In dem Manifest heißt es unter anderem, die abwertenden Aussagen der Kirche etwa zu gleichgeschlechtlichen Beziehungen seien im Lichte wissenschaftlicher Erkenntnisse nicht mehr haltbar und hinnehmbar. "Eine solche Diskriminierung ist ein Verrat am Evangelium." Die Kirche müsse vielmehr zum Ausdruck bringen, "dass LGBTIQ+-Personen ob alleine oder in Beziehung lebend, von Gott gesegnet sind".
Die Reformbewegung Maria 2.0 solidarisierte sich mit der Initiative. Eine Reform des kirchlichen Arbeitsrechts und eine Revision der kirchlichen Lehre seien "unbedingt notwendig, da die katholische Kirche mit ihrer diskriminierenden Haltung gegenüber queeren Menschen weltweit unverantwortlich im Sinne der Menschenrechte handelt". Die Tatsache, dass man im Jahr 2022 in Deutschland noch Mut brauche, um sich zum Queersein zu bekennen, sei ein Skandal.

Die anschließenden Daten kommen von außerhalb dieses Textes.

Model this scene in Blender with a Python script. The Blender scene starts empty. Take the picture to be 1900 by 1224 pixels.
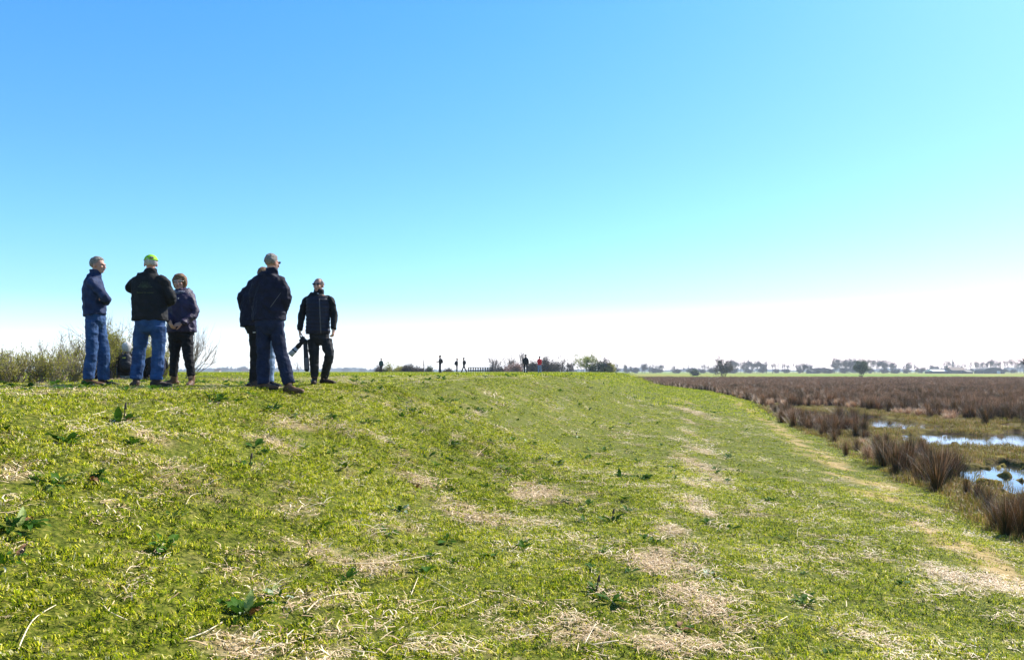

Zu der Thematik läuft am Montagabend um 22.25 Uhr in der ARD die Dokumentation "Wie Gott uns schuf". Darin treten einige Teilnehmerinnen und Teilnehmer der Initiative erstmals vor die Kamera. Sie berichten von einem oft jahrelangen Versteckspiel und der Angst vor dem Outing.